_Written request_
Restate, word for word, every line of the data.

— Start of Data shown —

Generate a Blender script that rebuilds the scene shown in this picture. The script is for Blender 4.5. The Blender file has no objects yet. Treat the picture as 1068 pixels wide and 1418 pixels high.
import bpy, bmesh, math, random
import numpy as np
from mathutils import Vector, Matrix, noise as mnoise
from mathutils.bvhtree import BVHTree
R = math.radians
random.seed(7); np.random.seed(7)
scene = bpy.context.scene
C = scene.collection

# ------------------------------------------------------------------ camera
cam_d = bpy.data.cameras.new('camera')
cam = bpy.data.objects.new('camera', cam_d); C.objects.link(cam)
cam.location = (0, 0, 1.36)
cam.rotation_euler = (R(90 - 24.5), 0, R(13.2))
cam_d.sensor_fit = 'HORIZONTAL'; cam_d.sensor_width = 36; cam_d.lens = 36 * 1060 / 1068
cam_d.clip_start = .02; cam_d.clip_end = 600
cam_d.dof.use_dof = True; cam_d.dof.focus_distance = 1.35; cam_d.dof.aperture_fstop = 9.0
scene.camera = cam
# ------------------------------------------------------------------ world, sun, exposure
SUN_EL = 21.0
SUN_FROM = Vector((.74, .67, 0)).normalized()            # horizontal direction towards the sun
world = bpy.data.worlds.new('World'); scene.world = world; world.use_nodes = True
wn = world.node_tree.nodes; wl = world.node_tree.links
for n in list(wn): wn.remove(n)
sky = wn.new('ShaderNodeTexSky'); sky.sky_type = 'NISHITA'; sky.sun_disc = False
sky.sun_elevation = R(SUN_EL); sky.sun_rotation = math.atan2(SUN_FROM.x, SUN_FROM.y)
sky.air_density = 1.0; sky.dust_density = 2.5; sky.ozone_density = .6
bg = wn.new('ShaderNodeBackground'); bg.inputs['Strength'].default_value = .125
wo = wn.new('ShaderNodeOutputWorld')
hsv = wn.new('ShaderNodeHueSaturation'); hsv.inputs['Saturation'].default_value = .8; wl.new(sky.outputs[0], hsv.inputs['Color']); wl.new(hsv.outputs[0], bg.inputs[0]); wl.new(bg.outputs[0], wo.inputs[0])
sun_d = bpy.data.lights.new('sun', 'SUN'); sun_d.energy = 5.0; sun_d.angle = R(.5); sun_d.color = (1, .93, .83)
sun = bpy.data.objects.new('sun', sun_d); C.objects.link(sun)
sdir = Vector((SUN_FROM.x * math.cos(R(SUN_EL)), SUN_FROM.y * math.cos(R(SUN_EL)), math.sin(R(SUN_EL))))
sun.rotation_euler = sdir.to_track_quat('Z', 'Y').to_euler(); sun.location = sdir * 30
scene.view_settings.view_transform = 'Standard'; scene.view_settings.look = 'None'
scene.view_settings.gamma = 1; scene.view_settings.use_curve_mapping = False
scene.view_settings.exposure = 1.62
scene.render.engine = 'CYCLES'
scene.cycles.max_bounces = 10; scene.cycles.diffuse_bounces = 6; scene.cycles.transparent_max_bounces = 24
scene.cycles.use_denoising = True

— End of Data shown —

_Solution to the exercise_
Generate a Blender script that rebuilds the scene shown in this picture. The script is for Blender 4.5. The Blender file has no objects yet. Treat the picture as 1068 pixels wide and 1418 pixels high.
import bpy, bmesh, math, random
import numpy as np
from mathutils import Vector, Matrix, noise as mnoise
from mathutils.bvhtree import BVHTree
R = math.radians
random.seed(7); np.random.seed(7)
scene = bpy.context.scene
C = scene.collection

# ------------------------------------------------------------------ camera
cam_d = bpy.data.cameras.new('camera')
cam = bpy.data.objects.new('camera', cam_d); C.objects.link(cam)
cam.location = (0, 0, 1.36)
cam.rotation_euler = (R(90 - 24.5), 0, R(13.2))
cam_d.sensor_fit = 'HORIZONTAL'; cam_d.sensor_width = 36; cam_d.lens = 36 * 1060 / 1068
cam_d.clip_start = .02; cam_d.clip_end = 600
cam_d.dof.use_dof = True; cam_d.dof.focus_distance = 1.35; cam_d.dof.aperture_fstop = 9.0
scene.camera = cam
# ------------------------------------------------------------------ world, sun, exposure
SUN_EL = 21.0
SUN_FROM = Vector((.74, .67, 0)).normalized()            # horizontal direction towards the sun
world = bpy.data.worlds.new('World'); scene.world = world; world.use_nodes = True
wn = world.node_tree.nodes; wl = world.node_tree.links
for n in list(wn): wn.remove(n)
sky = wn.new('ShaderNodeTexSky'); sky.sky_type = 'NISHITA'; sky.sun_disc = False
sky.sun_elevation = R(SUN_EL); sky.sun_rotation = math.atan2(SUN_FROM.x, SUN_FROM.y)
sky.air_density = 1.0; sky.dust_density = 2.5; sky.ozone_density = .6
bg = wn.new('ShaderNodeBackground'); bg.inputs['Strength'].default_value = .125
wo = wn.new('ShaderNodeOutputWorld')
hsv = wn.new('ShaderNodeHueSaturation'); hsv.inputs['Saturation'].default_value = .8; wl.new(sky.outputs[0], hsv.inputs['Color']); wl.new(hsv.outputs[0], bg.inputs[0]); wl.new(bg.outputs[0], wo.inputs[0])
sun_d = bpy.data.lights.new('sun', 'SUN'); sun_d.energy = 5.0; sun_d.angle = R(.5); sun_d.color = (1, .93, .83)
sun = bpy.data.objects.new('sun', sun_d); C.objects.link(sun)
sdir = Vector((SUN_FROM.x * math.cos(R(SUN_EL)), SUN_FROM.y * math.cos(R(SUN_EL)), math.sin(R(SUN_EL))))
sun.rotation_euler = sdir.to_track_quat('Z', 'Y').to_euler(); sun.location = sdir * 30
scene.view_settings.view_transform = 'Standard'; scene.view_settings.look = 'None'
scene.view_settings.gamma = 1; scene.view_settings.use_curve_mapping = False
scene.view_settings.exposure = 1.62
scene.render.engine = 'CYCLES'
scene.cycles.max_bounces = 10; scene.cycles.diffuse_bounces = 6; scene.cycles.transparent_max_bounces = 24
scene.cycles.use_denoising = True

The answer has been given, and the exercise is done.